{ TO MAKE A LONG STORY SHORT }
The goal of my work is to provide modern, clean design and handmade goods that have practical and lasting applications (e.g. printable stationery sets, recipe cards, school valentines, wall calendars, and more). I only create and sell things that I would actually buy myself – things for the person who loves design and admires beauty but who lives within a budget. My work is clean but colorful; simple but with a sense of humor; bold but still understated. Much of it is downloadable and DIY – I want people like me who love to create things to be able to have a personal library of gorgeous designs.
I started Up Up Creative in November 2008 after coming to the scary realization that writing my dissertation in English was making me miserable. A new mom battling postpartum depression, I suddenly found myself gripped by the fierce need to create.
To make things I would want to own. To find new ways of looking at things. To reacquaint myself with my own interests, my own aesthetic, my own creative voice. To create something that would be just mine, a business (if you want to call it that) that could give me the space to explore and to create and to inject myself into a community of artisans and crafters that I so desperately wanted to be a part of. To wholly reimagine what it can mean to be a mother, an artist, a wife, a daughter, a friend. To reimagine what a day could encompass. To recreate my life on my own terms. I am the illustrator and designer, owner and operator. I am the marketing department and the shipping department.
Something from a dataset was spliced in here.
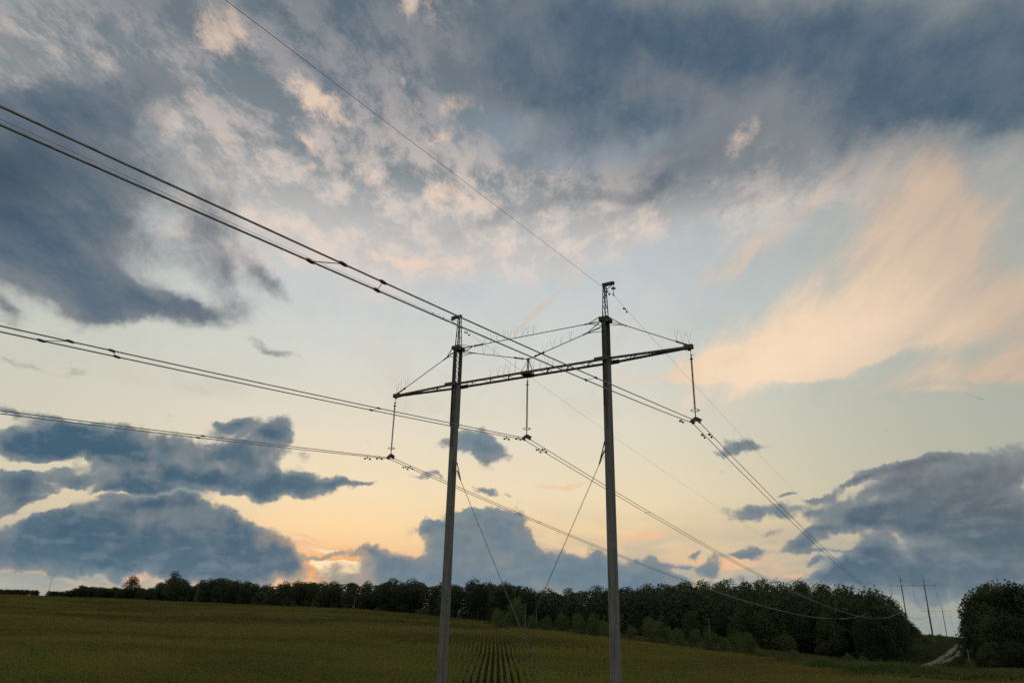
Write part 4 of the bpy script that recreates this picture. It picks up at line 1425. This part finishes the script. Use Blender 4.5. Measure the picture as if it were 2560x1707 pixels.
CLAMP = INS + .075   # conductors run this far below the arm attachment
ATT = {-1: (-L2 - .03, ARM - .05), 0: (0.0, ARM - .05), 1: (L2 + .03, ARM - .05)}
ins0 = build_insulator()
GI = 'insulator strings of the pylons'
NAMES = {-1: 'left', 0: 'middle', 1: 'right'}
for j, (org, where) in enumerate(((ORG, 'near pylon'), (ORG1, 'middle pylon on the hillside'), (ORG2, 'farthest pylon'))):
    for k in (-1, 0, 1):
        o = ins0 if (j == 0 and k == -1) else copy_tree(ins0)
        drop = .20 if k == 0 else 0.0
        o.location = tuple(world_pt(org, ATT[k][0], 0, ATT[k][1]))
        if k == 0:
            o.scale = (1, 1, .955)
        lab = {-1: 'long insulator string under the left crossarm tip of the %s', 0: 'long insulator string under the crossarm middle of the %s', 1: 'long insulator string under the right crossarm tip of the %s'}[k] % where
        tag(o, lab, 'insulator', GI)


def build_small_insulator():
    o = empty('earth_wire_insulator', (0, 0, 0), -YAW)
    MB().tube([(0, 0, 0), (0, 0, -.17)], .014, 6).build('hook', M['iron'], o)
    MB().lathe([(.03, -.15), (.06, -.165), (.12, -.20), (.125, -.215), (.05, -.21), (.03, -.24)], (0, 0, 0), 16).build('glass_disc', M['glass'], o)
    MB().tube([(0, 0, -.23), (0, 0, -.42)], .016, 6).tube([(0, -.13, -.44), (0, 0, -.47), (0, .13, -.44)], [.014, .026, .014], 6).build('wire_clamp', M['iron'], o)
    return o


si0 = build_small_insulator()
EW_X, EW_Z = W2 + .47, TOPZ - .03
EDROP = {-1: .20, 1: .68}
first = True
for org, where in ((ORG, 'near pylon'), (ORG1, 'middle pylon on the hillside'), (ORG2, 'farthest pylon')):
    for s in (-1, 1):
        o = si0 if first else copy_tree(si0)
        first = False
        o.location = tuple(world_pt(org, s * EW_X, 0, EW_Z))
        o.scale = (1, 1, EDROP[s] / .47)
        tag(o, 'small glass insulator at the top of the %s pole, %s' % ('left' if s < 0 else 'right', where), 'insulator', 'small insulators of the earth wires')

# ================================================================== wires
YL = 0.508746           # heading of the span that runs back over the viewer
DL = np.array([math.sin(YL), math.cos(YL), 0.0])
NL = np.array([math.cos(YL), -math.sin(YL), 0.0])


def back_pt(k, side, s, earth=False):
    if earth:
        P0 = world_pt(ORG, k * EW_X, 0, EW_Z - EDROP[k])
        return P0 - DL * s + UZ * (-EAB[k][0] * s + EAB[k][1] * s * s + max(0.0, s - 36) ** 2 * 4e-4)
    P0 = world_pt(ORG, ATT[k][0] + side * .152, 0, ATT[k][1] - CLAMP * (.955 if k == 0 else 1)) + UZ * side * .018 * min(1.0, s / 6)
    return P0 - DL * s + UZ * (-LA * s + LB * s * s)


def span_pt(o1, o2, k, side, t, b, earth=False):
    if earth:
        A_, B_ = world_pt(o1, k * EW_X, 0, EW_Z - EDROP[k]), world_pt(o2, k * EW_X, 0, EW_Z - EDROP[k])
    else:
        zz = ATT[k][1] - CLAMP * (.955 if k == 0 else 1)
        A_, B_ = world_pt(o1, ATT[k][0] + side * .152, 0, zz), world_pt(o2, ATT[k][0] + side * .152, 0, zz)
    T = np.linalg.norm((B_ - A_)[:2])
    return A_ + (B_ - A_) * t - UZ * (b * T * T * t * (1 - t))


LA, LB = 0.137037, 4.28964e-4
EAB = {1: (.1125, 0.0), -1: (.1195, 2.3e-4)}
RB, EBR = 3.0814e-4, 2.66e-4


def cable(k, side, earth, label, cat):
    pts = []
    ss = np.concatenate([np.arange(0, 60, 1.0), np.arange(60, 300, 5.0)])
    for s in ss[::-1]:
        pts.append(back_pt(k, side, s, earth))
    for t in np.linspace(0, 1, 160)[1:]:
        pts.append(span_pt(ORG, ORG1, k, side, t, EBR if earth else RB, earth))
    for t in np.linspace(0, 1, 50)[1:]:
        pts.append(span_pt(ORG1, ORG2, k, side, t, EBR if earth else RB, earth))
    o3 = ORG2 + DV * 300 - UZ * 16
    for t in np.linspace(0, 1, 30)[1:]:
        pts.append(span_pt(ORG2, o3, k, side, t, EBR if earth else RB, earth))
    o = MB().tube(pts, .0065 if earth else .0165, 6).build('earth_wire' if earth else 'conductor_cable', M['wire'], smooth=True)
    return tag(o, label, cat, 'overhead cables of the power line')


for k in (-1, 0, 1):
    for side in (-1, 1):
        cable(k, side, False, '%s conductor of the twin cable hanging from the %s insulator string' % ('left' if side < 0 else 'right', NAMES[k]), 'cable')
cable(-1, 0, True, 'thin earth wire carried by the top of the left concrete pole', 'cable')
cable(1, 0, True, 'thin earth wire on the right concrete pole top, highest line in the sky', 'cable')


def nearest_s(fn, px, py, s0, s1, n=600):
    best, bs = 1e9, 0
    for s in np.linspace(s0, s1, n):
        q = fn(s)
        if (q - CAM) @ FW < 1: continue
        u = pix(q)
        d_ = (u[0] - px) ** 2 + (u[1] - py) ** 2
        if d_ < best: best, bs = d_, s
    return bs


def spacer(A_, B_, label):
    o = empty('cable_spacer', tuple((A_ + B_) / 2))
    a, b = A_ - (A_ + B_) / 2, B_ - (A_ + B_) / 2
    MB().tube([a, b], .008, 6).build('rod', M['iron'], o)
    for p_, dd_ in ((a, DL), (b, DL)):
        MB().tube([p_ - dd_ * .10, p_ - dd_ * .05, p_ + dd_ * .05, p_ + dd_ * .10], [.016, .032, .032, .016], 8).build('clamp', M['iron'], o)
    return tag(o, label, 'spacer', 'spacers between twin cables')


for k, a, b, lab in ((1, (855, 665), (779, 654), 'leftmost long spacer on the upper twin cable'), (1, (954, 708), (945, 725), 'short upright spacer on the upper twin cable left of the left pole top'),
                     (1, (1490, 945), (1465, 946), 'spacer on the upper twin cable just left of the right pole'), (0, (173, 848), (105, 846), 'leftmost long spacer on the middle twin cable'),
                     (0, (284, 872), (291, 885), 'short upright spacer on the middle twin cable near the left edge'), (0, (947, 1017), (928, 1020), 'spacer on the middle twin cable left of the left insulator string'),
                     (-1, (509, 1088), (493, 1094), 'spacer on the lower twin cable left of the left pole')):
    sa = nearest_s(lambda s: back_pt(k, 1, s), *a, 0, 40)
    sb = nearest_s(lambda s: back_pt(k, -1, s), *b, 0, 40)
    spacer(back_pt(k, 1, sa), back_pt(k, -1, sb), lab)
for k, a, b, lab in ((-1, (1353, 1306), (1343, 1309.5), 'spacer on the descending left twin cable between the two poles'), (0, (1625, 1278), (1612, 1279), 'spacer on the descending middle twin cable right of the right pole'),
                     (1, (1949, 1261), (1933, 1260), 'upper spacer on the steep right twin cable'), (1, (2149, 1453), (2141, 1455), 'lower spacer on the steep right twin cable just above the trees')):
    sa = nearest_s(lambda t: span_pt(ORG, ORG1, k, 1, t, RB), *a, 0, .8)
    sb = nearest_s(lambda t: span_pt(ORG, ORG1, k, -1, t, RB), *b, 0, .8)
    spacer(span_pt(ORG, ORG1, k, 1, sa, RB), span_pt(ORG, ORG1, k, -1, sb, RB), lab)


def build_damper(sc=1.0):
    o = empty('vibration_damper')
    MB().bar((0, 0, .0), (0, 0, -.10 * sc), .03 * sc, .05 * sc).build('clamp', M['iron'], o)
    MB().tube([(0, -.20 * sc, -.12 * sc), (0, -.1 * sc, -.095 * sc), (0, .1 * sc, -.095 * sc), (0, .20 * sc, -.12 * sc)], .008 * sc, 5).build('messenger', M['iron'], o)
    for q in (-1, 1):
        MB().tube([(0, q * .13 * sc, -.115 * sc), (0, q * .15 * sc, -.12 * sc), (0, q * .25 * sc, -.125 * sc), (0, q * .27 * sc, -.125 * sc)], [.02 * sc, .042 * sc, .042 * sc, .024 * sc], 8).build('weight', M['iron'], o)
    return o


damp0 = build_damper()
first = True
GD = 'vibration dampers on the cables'


def put_damper(P_, Q_, lab):
    global first
    o = damp0 if first else copy_tree(damp0)
    first = False
    v = Vector(Q_ - P_)
    o.location = tuple(P_)
    o.rotation_euler = (math.atan2(v.z, math.hypot(v.x, v.y)), 0, math.atan2(v.y, v.x) - PI / 2)
    tag(o, lab, 'damper', GD)


for k in (-1, 0, 1):
    for side, sb_, sf in ((-1, 1.75, 1.55), (1, 1.15, 1.60)):
        w_ = '%s conductor at the %s insulator string' % ('left' if side < 0 else 'right', NAMES[k])
        put_damper(back_pt(k, side, sb_), back_pt(k, side, sb_ - .3), 'dumbbell shaped damper on the viewer side of the ' + w_)
        t_ = sf / SPAN
        put_damper(span_pt(ORG, ORG1, k, side, t_, RB), span_pt(ORG, ORG1, k, side, t_ + .001, RB), 'dumbbell shaped damper on the far side of the ' + w_)
for s in (-1, 1):
    w_ = 'earth wire at the %s pole top' % ('left' if s < 0 else 'right')
    for d_, nm in (((.9, 'nearer'), (1.9, 'farther')) if s < 0 else ((.8, 'nearer'),)):
        put_damper(back_pt(s, 0, d_, True), back_pt(s, 0, d_ - .3, True), 'small %s damper on the viewer side of the %s' % (nm, w_))
    t_ = 1.5 / SPAN
    put_damper(span_pt(ORG, ORG1, s, 0, t_, EBR, True), span_pt(ORG, ORG1, s, 0, t_ + .001, EBR, True), 'small damper on the far side of the %s' % w_)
Up Up Creative is all me, 100%. And I love it.
{ WHAT’S IN A NAME }
Fifteen months old at the time and always eager to express his wants with what limited vocabulary he possessed, my son named the shop. I asked him one day what I should call my little store and he said, “Up up?” Sure, what he really wanted was to be picked up, but as moms will do I pretended he was answering my question. The more I thought about it, though, the more I really liked it. So positive. So personal (because it’s what Evan is always saying). So easy to remember. It just fit.
{ A ONCE AND FUTURE PASSION }
My introduction to design was through my undergraduate degree in communication systems and technology. In my program, we studied human-computer interaction (how people actually use computers) and so much of what we talked about pertaining to communication had to do with visual communication. I was immediately taken in by the idea that the way something looks contributes to its meaning and to its function. It took me about ten years after I began in that program to really come around to this as a career. I did some freelance web design in my early twenties and also worked as an IT consultant and web programmer before returning to graduate school in English (I have always had a romantic attachment to books and I always thought I’d prefer teaching literature to undergraduates than teaching oral comm., thus the switch in fields for graduate school). It wasn’t until I was neck-deep in my dissertation that I suddenly found myself needing to make things all the time, and I’d say that in the last seven months since I started selling on Etsy my craft has really developed and I’ve started to find my own voice and style.